Tuesday, December 20, 2011

slothpital

Among the things I do that my spouse finds incomprehensible, possibly reprehensible, is the purchasing, collecting and display of stuffed animals.  Animals skulls, that's OK, but toys are gross somehow.

For a while, my menagerie was lined up along the window seat in our room, next to my side of the bed, where I could look at them arrayed just so, otter next to hippo next to goat next to gorilla.  I also admit that there is one, Baby Dog, that has slept in the bed with me a LOT, especially in the interval between Jasper and Mr Burns.  He is missing a nose, thanks to Jas, and his fur is well-loved and matted.

One or two of my animals are hand-me-ups, toys of The Kid's that became mine somehow.  Others I did buy, on visits to aquaria or zoos or what-have-you.  Like the sloth purchased following a field trip with my Mammalogy class a year ago, after spending an incredulous 20 minutes watching a two-toed sloth hang around and eat.  The toy was too funny to pass up, too cute with its goofy three-toed paws.  I held it in my lap all the way home.

Now Sloth and the rest are all piled up in a basket on the shelf in my closet.  Mr Burns is unable to distinguish between my toys and his toys and it simply became too tiresome to be constantly vigilant lest I should find him, guilty, hippo between his teeth.  

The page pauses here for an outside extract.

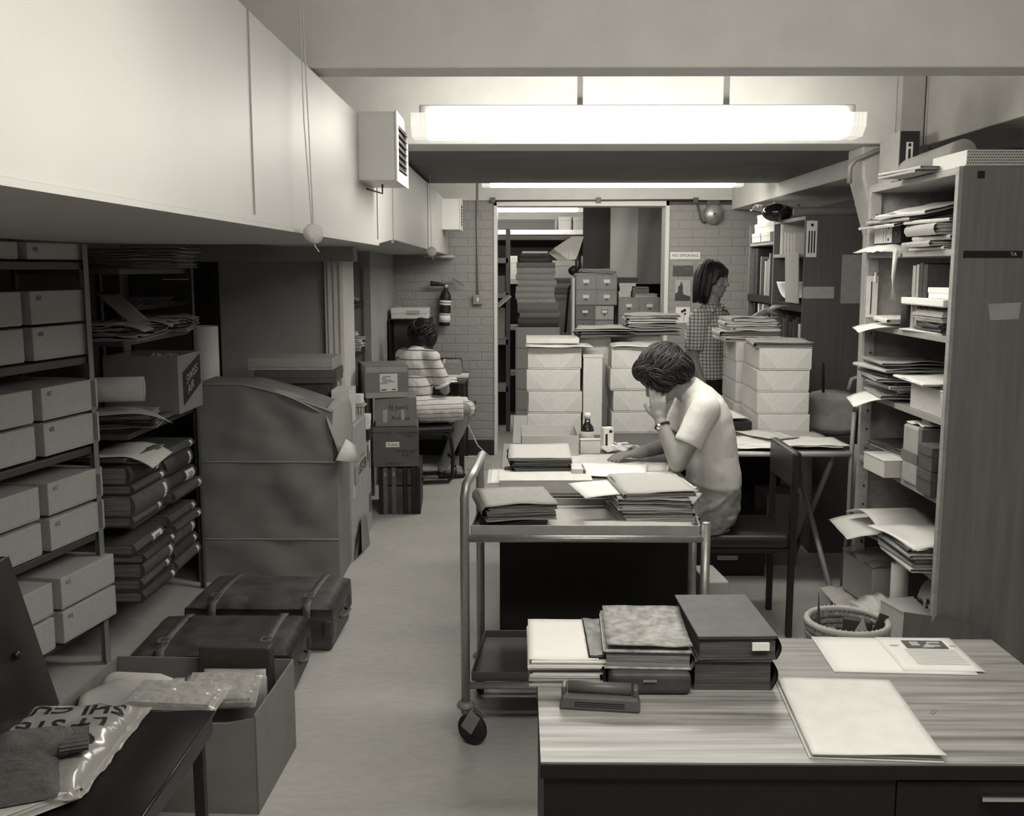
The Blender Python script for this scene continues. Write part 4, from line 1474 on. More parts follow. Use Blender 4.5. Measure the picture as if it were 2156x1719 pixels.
lid_box('flat white tray on the bubble wrapped packet', .24, .42, .028, (FX + .10, 4.0, z + .108), 0, paper, None, 'tray', .9, 'white_tray')
lid_box('small white card box on the flat white tray', .10, .22, .042, (FX + .07, 3.93, z + .137), 0, paper, None, 'box', .5, 'small_box')
o = thing('printed_catalogue', 'pale catalogue with lines of heavy print behind the white box', 'book', (FX + .13, 3.93, z + .137))
ob('cover', MB().box(-.012, .012, -.17, .17, 0, .115), paper2, o, .002)
for k in range(3):
    text('DIREC', .026, ink_g, o, at(LEFT, -.0135, -.09, .094 - .026 * k), 'lettering')
# shelf 1.05
z = 1.0505
rr = random.Random(9)
sp = []
for k in range(11):
    sp.append((.26, .36, .013, [buff2, buff_d, paper3, buff, cloth_dark][k % 5], ['grey', 'dark', 'pale', 'buff', 'black'][k % 5] + ' file', rr.uniform(-.05, .03), rr.uniform(-.03, .03), rr.uniform(-.18, .18), 'L'))
sheets('white curled sheets hanging out beneath the tall pile of files', .28, .34, 2, (FX + .02, 4.45, z + .012), -.2, paper, fn=droop(.05, .16, -1, 0))
pile('of the tall bookcase pile', FX + .11, 4.45, z + .016, 0, sp, 'files in the tall bookcase pile', rr)
lid_box('white card box with a grey tape patch on the middle bookcase shelf', .26, .33, .105, (FX + .14, 3.975, z), 0, boxboard, None, 'box', .06, 'card_box')
pile('lying on the white card box', FX + .13, 3.98, z + .106, .05, [(.26, .30, .012, cloth_dark, 'dark thin file', .01, -.01, 0, 'L'), (.28, .36, .008, paper, 'white file', -.03, .05, -.1, 'L')], 'files on the white card box')
# shelf .745
z = .7455
sp = [(.26, .34, .013, [buff_d, buff2][k % 2], ['dark', 'grey'][k % 2] + ' folder', rr.uniform(-.02, .02), rr.uniform(-.02, .02), rr.uniform(-.1, .1), 'L') for k in range(7)]
pile('of the stack low in the bookcase', FX + .13, 4.40, z, 0, sp, 'folders low in the bookcase', rr)
lid_box('small pale box jutting over the shelf edge by the taped parcel', .28, .22, .075, (FX + .06, 4.275, z - .0), .06, boxboard, None, 'box', .08, 'card_box').location = (FX + .06, 4.28, z)
tpc = thing('taped_parcel', 'tall taped paper parcel standing on the lower bookcase shelf', 'parcel', (FX + .12, 4.055, z), .04)
ob('wrapping', MB().box(-.13, .13, -.10, .08, 0, .24), carton_l, tpc, .01)
ob('tape', MB().box(-.133, .132, -.104, .083, .09, .135).box(-.133, .132, -.104, -.07, 0, .243), tape_m, tpc, .003)
ob('torn_top', MB().sheet(.24, .17, lambda x, y: .022 * abs(noise.noise((x * 22, y * 22, 4))), .003, 10, 8), paper2, tpc, 0, None, T(0, -.01, .243))
ob('folded_ends', MB().box(-.08, .08, -.05, .03, .24, .285), buff2, tpc, .01)
for k in range(2):
    lid_box(['lower', 'upper'][k] + ' of two dark boxes stacked beside the taped parcel', .25, .135, .095, (FX + .10, 3.868, z + .097 * k), 0, buff_d, 'dark boxes on the bookcase', 'box', .4, 'dark_box')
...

But last night Sloth came down for a visit.  I found him a new spot, perched on top of my stack of 2011 Books, out of reach of inquisitive flesh-and-blood animals.

I had to take the risk.  We'd just watched an absolutely ridiculous show about a sloth sanctuary entitled, appropriately, "Too Cute, Baby Sloths."   Sloths are so weird and wonderful and adorable, I want to go straight to Costa Rica every time I see an image of one or think about the possibility of those funny claws holding on to me, long long arms draped around my neck.  In my way of thinking, you need your Grinch checked if you don't think this is cute:

And I'm feeling inspired by sloths this morning, thinking of their super slo-mo movements as I myself move around slowly, nursing this monstrous problem in my low back that makes sitting up in bed a twenty-minute operation.  I cry tears of pain but mostly of frustration, crying because it hurts but also out of an acute desperate mourning of my agile, rapid self, lost to me for now.  Instead I'm like Sloth, carefully extending one limb, pause, then the next, pause, trying to keep a goofy smile on my face.

I won't lie: it does make me happy to open my eyes and see an array of silly stuffed animals placed just-so, reminding me of how amazing animals are in real life, how lucky we are to share this space with them.  The stuffed animals, and the animal skulls, and the books -- all of it in front of my eyes, standing in for everything I love most: the world around us and the creatures in it, our human capacity to take it in, interpret it, give it back in the form of toys and stories. How great is that?

If you have a moment, click through and watch a baby sloth video or two, pay a visit to the slothpital.  Seeing so much cuteness is bound to be good for you.